4. O regime de Kadafi criticou muito fortemente o islamismo político durante os 42 anos. A população soube reconhecer, na campanha eleitoral, que havia um islamismo político. Mas não acho que a Líbia possa ser comparada com Tunísia ou Egito, onde a Irmandade Muçulmana atua desde 1938. Na Líbia, eles não tiveram a oportunidade de amadurecer sua organização nem de lhe dar experiência política. No Egito, a Irmandade Muçulmana tinha um papel econômico e oferecia atendimento de saúde e educação quase de graça. Eram serviços à população que, de certa forma, criavam um vínculo de dependência social e econômica e lhes dava um papel quase inevitável na vida de cada cidadão. Isso não ocorreu na Líbia, mesmo que tivéssemos serviços públicos calamitosos.
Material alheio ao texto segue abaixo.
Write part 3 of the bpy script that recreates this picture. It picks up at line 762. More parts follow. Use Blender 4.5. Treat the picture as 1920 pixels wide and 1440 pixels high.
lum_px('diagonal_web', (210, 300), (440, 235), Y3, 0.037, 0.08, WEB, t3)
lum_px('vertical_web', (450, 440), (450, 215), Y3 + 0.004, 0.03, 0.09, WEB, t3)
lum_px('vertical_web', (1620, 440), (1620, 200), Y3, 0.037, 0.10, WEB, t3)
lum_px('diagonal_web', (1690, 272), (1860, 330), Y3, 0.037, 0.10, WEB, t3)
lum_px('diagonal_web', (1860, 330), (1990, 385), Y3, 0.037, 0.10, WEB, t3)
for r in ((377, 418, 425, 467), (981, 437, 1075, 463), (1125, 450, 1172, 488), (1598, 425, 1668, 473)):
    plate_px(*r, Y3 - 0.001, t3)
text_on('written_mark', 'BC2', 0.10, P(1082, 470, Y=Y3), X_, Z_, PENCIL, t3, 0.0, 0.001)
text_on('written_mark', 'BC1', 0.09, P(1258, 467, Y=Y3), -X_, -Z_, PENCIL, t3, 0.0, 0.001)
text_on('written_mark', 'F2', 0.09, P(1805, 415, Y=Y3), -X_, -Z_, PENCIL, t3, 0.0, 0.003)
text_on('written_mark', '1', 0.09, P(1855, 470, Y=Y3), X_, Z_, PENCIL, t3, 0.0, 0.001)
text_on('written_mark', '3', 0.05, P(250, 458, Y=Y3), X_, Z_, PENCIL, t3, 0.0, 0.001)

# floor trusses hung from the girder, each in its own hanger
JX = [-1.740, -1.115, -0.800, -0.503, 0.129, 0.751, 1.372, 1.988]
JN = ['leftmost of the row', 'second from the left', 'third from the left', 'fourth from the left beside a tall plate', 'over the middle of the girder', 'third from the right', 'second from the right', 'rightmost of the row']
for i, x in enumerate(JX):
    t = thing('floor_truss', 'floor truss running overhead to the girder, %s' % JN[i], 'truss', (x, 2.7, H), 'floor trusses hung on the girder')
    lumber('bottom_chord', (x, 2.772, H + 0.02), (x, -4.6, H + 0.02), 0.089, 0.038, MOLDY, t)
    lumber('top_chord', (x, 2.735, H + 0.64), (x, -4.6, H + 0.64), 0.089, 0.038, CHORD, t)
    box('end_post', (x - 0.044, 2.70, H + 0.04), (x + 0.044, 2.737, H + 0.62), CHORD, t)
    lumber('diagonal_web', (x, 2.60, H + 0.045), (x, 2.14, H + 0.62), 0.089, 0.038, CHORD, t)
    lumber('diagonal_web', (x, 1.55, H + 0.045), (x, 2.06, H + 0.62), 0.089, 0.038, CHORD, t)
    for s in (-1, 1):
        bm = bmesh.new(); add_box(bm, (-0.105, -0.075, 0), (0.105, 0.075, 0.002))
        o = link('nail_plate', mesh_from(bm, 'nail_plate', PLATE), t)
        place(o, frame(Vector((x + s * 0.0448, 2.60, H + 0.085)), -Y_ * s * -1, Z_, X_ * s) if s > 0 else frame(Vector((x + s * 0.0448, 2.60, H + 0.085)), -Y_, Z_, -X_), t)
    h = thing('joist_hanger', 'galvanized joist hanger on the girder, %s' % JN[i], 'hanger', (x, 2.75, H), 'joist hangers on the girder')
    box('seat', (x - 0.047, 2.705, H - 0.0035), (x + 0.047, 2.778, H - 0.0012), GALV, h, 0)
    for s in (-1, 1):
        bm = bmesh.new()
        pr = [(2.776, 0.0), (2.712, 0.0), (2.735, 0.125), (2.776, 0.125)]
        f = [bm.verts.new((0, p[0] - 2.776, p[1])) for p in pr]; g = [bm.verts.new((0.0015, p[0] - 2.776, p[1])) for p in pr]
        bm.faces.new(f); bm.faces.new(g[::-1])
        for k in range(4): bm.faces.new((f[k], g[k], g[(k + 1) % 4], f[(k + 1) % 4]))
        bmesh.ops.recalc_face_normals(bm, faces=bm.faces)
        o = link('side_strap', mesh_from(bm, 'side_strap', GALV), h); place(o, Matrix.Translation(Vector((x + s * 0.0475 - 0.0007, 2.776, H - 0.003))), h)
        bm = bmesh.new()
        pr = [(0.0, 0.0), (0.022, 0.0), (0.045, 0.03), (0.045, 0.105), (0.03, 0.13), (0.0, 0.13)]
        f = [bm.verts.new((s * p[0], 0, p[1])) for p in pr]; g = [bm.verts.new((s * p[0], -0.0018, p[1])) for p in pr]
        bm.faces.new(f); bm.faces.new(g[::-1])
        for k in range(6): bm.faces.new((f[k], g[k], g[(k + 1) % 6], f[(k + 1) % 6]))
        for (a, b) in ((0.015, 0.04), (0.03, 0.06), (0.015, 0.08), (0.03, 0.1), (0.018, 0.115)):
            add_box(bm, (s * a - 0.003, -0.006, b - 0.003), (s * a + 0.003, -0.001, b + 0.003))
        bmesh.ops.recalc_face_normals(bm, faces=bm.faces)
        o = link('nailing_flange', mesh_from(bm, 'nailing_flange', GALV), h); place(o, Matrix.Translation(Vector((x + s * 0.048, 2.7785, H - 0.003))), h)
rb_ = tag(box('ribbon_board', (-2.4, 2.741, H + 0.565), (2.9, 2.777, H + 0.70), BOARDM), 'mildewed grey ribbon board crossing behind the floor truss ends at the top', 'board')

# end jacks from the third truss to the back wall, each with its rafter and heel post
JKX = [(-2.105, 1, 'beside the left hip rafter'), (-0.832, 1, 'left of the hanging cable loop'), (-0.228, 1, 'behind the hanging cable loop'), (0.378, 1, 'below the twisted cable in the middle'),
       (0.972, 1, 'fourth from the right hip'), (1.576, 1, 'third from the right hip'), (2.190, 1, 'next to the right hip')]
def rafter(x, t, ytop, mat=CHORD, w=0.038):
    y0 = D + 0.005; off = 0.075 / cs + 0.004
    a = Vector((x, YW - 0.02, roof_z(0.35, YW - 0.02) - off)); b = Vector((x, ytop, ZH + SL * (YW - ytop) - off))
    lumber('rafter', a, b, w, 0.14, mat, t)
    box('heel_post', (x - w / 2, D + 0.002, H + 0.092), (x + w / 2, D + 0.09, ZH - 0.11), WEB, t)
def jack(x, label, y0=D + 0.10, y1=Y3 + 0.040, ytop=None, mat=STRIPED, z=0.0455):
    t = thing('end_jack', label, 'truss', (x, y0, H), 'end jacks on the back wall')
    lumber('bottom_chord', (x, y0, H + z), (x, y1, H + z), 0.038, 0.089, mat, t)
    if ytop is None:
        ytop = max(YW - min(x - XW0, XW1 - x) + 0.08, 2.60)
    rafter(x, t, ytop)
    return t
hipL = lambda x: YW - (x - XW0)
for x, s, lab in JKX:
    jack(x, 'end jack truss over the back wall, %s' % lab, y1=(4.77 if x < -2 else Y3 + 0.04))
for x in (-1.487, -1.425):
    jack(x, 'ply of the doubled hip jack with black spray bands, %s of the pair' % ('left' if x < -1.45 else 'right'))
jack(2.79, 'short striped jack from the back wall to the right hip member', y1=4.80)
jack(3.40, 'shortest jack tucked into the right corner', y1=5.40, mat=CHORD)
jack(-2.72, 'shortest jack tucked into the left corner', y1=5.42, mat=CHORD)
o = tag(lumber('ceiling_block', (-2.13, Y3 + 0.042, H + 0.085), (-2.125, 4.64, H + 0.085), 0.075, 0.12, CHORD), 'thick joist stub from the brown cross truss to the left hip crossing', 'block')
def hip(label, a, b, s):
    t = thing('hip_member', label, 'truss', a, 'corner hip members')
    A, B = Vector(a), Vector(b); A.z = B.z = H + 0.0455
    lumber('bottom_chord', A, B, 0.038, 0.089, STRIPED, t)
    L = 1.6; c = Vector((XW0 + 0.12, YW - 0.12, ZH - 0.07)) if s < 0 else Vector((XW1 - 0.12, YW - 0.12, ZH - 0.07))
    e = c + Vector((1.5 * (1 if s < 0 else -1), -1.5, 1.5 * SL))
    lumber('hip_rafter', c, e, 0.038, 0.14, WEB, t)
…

5. Esses rótulos não são saudáveis. Não temos nada a ver com ideologia. Essa coalizão não fala de ideologias. Quem é liberal vai às ruas e diz que é liberal. Há alguns partidos liberais, que na campanha se apresentaram como liberais. Mas esse não é o nosso caso. Não somos liberais. Por que as pessoas tentam nos rotular assim? Respeitamos todas as ideologias, mas essa não é a nossa. No liberalismo, fala-se de liberdade, igualdade. Mas, muitos séculos antes da Revolução Francesa, o Islã já falava desses princípios universais. Todos nós buscamos a liberdade.
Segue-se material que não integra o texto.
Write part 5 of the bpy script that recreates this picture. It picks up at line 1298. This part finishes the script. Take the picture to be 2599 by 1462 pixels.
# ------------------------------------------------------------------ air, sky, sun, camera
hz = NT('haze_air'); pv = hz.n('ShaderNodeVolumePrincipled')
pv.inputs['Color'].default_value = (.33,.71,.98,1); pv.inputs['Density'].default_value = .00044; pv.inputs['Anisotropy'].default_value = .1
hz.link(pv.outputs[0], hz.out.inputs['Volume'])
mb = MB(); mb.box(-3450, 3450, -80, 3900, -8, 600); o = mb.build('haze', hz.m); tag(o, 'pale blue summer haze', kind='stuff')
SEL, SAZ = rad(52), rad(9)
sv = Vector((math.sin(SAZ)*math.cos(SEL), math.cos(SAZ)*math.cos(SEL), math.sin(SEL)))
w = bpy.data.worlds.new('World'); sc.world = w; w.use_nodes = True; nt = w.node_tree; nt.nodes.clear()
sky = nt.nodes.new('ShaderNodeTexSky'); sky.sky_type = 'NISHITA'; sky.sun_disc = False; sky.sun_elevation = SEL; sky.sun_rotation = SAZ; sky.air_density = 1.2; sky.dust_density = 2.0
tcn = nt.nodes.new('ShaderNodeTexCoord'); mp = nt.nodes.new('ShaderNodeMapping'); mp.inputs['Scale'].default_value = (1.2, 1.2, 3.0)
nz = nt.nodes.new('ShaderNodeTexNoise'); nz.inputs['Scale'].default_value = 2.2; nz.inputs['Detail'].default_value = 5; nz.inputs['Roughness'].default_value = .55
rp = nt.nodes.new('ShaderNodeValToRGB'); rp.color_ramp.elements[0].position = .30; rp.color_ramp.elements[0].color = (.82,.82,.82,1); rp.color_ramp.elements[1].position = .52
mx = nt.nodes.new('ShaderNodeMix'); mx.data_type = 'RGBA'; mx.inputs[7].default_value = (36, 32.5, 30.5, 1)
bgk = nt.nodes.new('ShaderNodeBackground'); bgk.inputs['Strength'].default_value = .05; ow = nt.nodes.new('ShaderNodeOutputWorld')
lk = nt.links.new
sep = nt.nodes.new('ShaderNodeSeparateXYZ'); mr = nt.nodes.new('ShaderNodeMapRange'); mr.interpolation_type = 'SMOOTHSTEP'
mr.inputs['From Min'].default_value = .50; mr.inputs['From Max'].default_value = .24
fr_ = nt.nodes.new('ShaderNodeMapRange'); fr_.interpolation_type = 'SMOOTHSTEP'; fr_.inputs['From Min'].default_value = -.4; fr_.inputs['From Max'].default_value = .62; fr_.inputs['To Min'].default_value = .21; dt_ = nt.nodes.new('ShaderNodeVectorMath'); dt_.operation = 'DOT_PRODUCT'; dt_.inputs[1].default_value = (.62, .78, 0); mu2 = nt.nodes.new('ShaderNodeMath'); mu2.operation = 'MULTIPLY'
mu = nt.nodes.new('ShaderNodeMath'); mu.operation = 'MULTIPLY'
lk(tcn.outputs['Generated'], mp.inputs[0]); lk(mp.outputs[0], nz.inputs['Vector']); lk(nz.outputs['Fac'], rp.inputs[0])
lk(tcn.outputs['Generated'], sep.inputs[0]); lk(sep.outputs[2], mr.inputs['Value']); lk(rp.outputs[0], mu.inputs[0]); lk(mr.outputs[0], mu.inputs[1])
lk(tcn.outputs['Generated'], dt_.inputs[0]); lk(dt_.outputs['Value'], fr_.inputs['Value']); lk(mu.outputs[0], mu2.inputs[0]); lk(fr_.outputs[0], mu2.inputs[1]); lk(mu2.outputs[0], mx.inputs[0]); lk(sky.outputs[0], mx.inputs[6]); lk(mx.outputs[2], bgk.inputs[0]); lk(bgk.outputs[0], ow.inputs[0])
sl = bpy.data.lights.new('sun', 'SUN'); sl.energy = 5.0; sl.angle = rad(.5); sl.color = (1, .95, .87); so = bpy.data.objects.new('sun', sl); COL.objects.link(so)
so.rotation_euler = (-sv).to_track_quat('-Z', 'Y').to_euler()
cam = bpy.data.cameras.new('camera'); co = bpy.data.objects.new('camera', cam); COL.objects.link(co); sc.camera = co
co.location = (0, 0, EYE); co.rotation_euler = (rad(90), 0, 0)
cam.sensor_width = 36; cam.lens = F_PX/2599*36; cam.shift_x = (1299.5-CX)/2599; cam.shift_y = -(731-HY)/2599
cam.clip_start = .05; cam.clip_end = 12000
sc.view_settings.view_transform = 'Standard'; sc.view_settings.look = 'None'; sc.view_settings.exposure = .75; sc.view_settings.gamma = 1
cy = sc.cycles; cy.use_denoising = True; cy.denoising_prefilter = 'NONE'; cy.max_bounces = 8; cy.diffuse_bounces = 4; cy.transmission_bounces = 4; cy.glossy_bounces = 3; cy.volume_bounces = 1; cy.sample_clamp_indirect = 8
6. O Islã afirma que não há autoridade além da de Deus. Todas as autoridades que criamos como intermediárias não têm o mesmo valor para nós. O que falamos é da liberdade mais absoluta. As outras ideologias pregam o respeito aos intermediários: a lei, a Constituição. No Islã, aprendemos a temer apenas a Deus. Essa é nossa principal liberdade. O rótulo liberal não é útil. Precisamos de todas as forças políticas para construir o país. Temos de construir um Estado, uma Justiça, uma polícia eficiente, Forças Armadas dignas. Quando tivermos um Estado, discutiremos tendências políticas. Agora, precisamos trabalhar juntos. Por isso, falamos em coalizão, não em competição.
7. Nossos temas devem ser soberania, unidade territorial, inclusão social e política, desenvolvimento regional e descentralização do governo. Não precisamos de muitos ministérios. Teremos o básico: Economia e Petróleo, Relações Exteriores, Defesa, Interior. Os demais, todos os que tiverem relação com serviços públicos, devem estar associados aos municípios. As pessoas sentirão que estarão controlando suas vidas. Quando falamos na Constituição, precisamos ter claro que as pessoas precisam se reconhecer nela. Nossa identidade de muçulmanos e moderados deve estar nela, como sempre esteve em nossa sociedade.
8. A sharia (lei islâmica) tornou-se parte de nossa identidade. Tudo o que contrariar nossa visão comum do Islã não deve ser incluído na Constituição. Por outro lado, ninguém deve impor sua própria visão da sharia à Constituição. O que os líbios escolherem será o correto, porque eles são o sujeito da Constituição. Bares, álcool, prostituição e coisas do tipo devem ser rejeitadas, porque não são aceitas pelas pessoas nas ruas. É nesse sentido que digo: uma parte da sharia está internalizada em nossa consciência. É uma questão de comportamento. Há pessoas que não rezam na Líbia. No entanto, quando chega o Ramadã, eles aderem, porque a sociedade inteira adere. É constrangedor não aderir. Por isso, nossa concepção do Islã e da sharia já faz parte de nossa sociedade. Rejeitar na Constituição os princípios da sharia, que são aceitos por todos, seria artificial e contraproducente.